Thanks, Belmont Rooster!
Very pretty!
And thanks for ID on Moss Phlox – I have it here, but did not know (or have forgotten) its proper name. We call it Thrift, but I know that Thrift is a different plant entirely.
Hope you are having a great weekend!
Oh, those common names are tricky. The plants called “bluebells” in England and the plants called “bluebells” in Virginia are at best distant relatives; and my bleeding hearts are not in the same genus as your bleeding heart vine (which is lovely!). Who’s to say that the “correct” common name for Phlox subulata is moss phlox and not thrift?
Beautiful. I love reading your blogs😊
Thank you.
Lovely post …we are into summer …Have a great week ahead..
Arun, Summer is coming on fast here — although I have a feeling that the weather we call “summer” in Maine would seem more like spring to you.
Your garden looks awesome!
Thanks, Debbie. The lush beauties of the summer garden are a special treat after Maine’s long winter.
That Rhododendron is impressive, Jean. Late in arriving as it may be, I’m glad that you’ve had an opportunity to enjoy your spring blooms before summer arrives. We’re experiencing a similar lag of about 2 weeks in the case of our summer blooms – not that I’m complaining!
Kris, My mother brought me that rhododendron as a little seedling that her next door neighbor had dug up from the woods behind their houses. That was almost thirty years ago, and you can see what a sprawling giant that little seedling has grown into. It has almost finished blooming; once it does, I’m going to get in there and give it a good pruning. (It has started to flop over the back steps in winter, and there are whole other gardens buried beneath it.)
It really does look like spring. Our seasons are late too, but most spring blooms are finished by now. Oddly, we still had lilies blooming last week! It was odd but nice.
Tony, I’m once again reminded how different your seasons are from mine. Lilies are a mid-late summer flower here.
Oh, of course. I should remember that. We do not get much of a chill, which is why we do not grow many other bulbs. So many want more chill than they can get here. Some of those that do not need a serious chill can start growing early.
A wet (early) spring here too has given my phlox some mildew for the first time in years. I especially like your heuchera.
-Ray
Ray, I almost always get some powdery mildew on the tall garden phlox that bloom here in late summer. I just tuck them in at the back of the border where other plants will hide their ugly mildewed foliage.
Hi Jean, your lovely garden looks like a breath of spring to me! Everything is so refreshingly pretty.

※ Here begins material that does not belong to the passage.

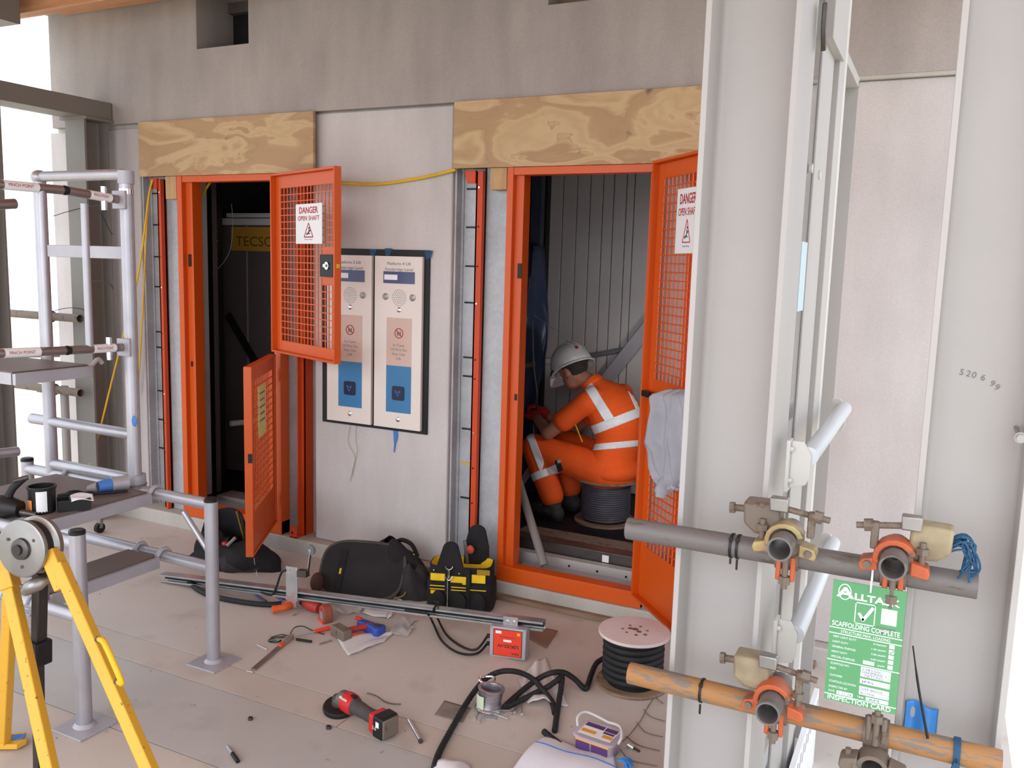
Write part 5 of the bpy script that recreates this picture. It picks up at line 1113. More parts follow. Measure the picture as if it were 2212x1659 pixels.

Your rhododendron is amazing.
Deb, It’s amazing how much has happened in the garden in the six days since I posted this. The rhododendron is now finished blooming, but Siberian irises are now blooming in many parts of the garden, as are tradescantia. Peonies and allium are now blooming, 5 more varieties of hardy geranium have joined those in bloom last week, goatsbeard has begun to bloom, and flower scapes are emerging on daylilies. It may have been a little delayed, but June is finally busting out all over here.
I shall think of you when I see lupines as we hike – mostly the leaves which are distinctive.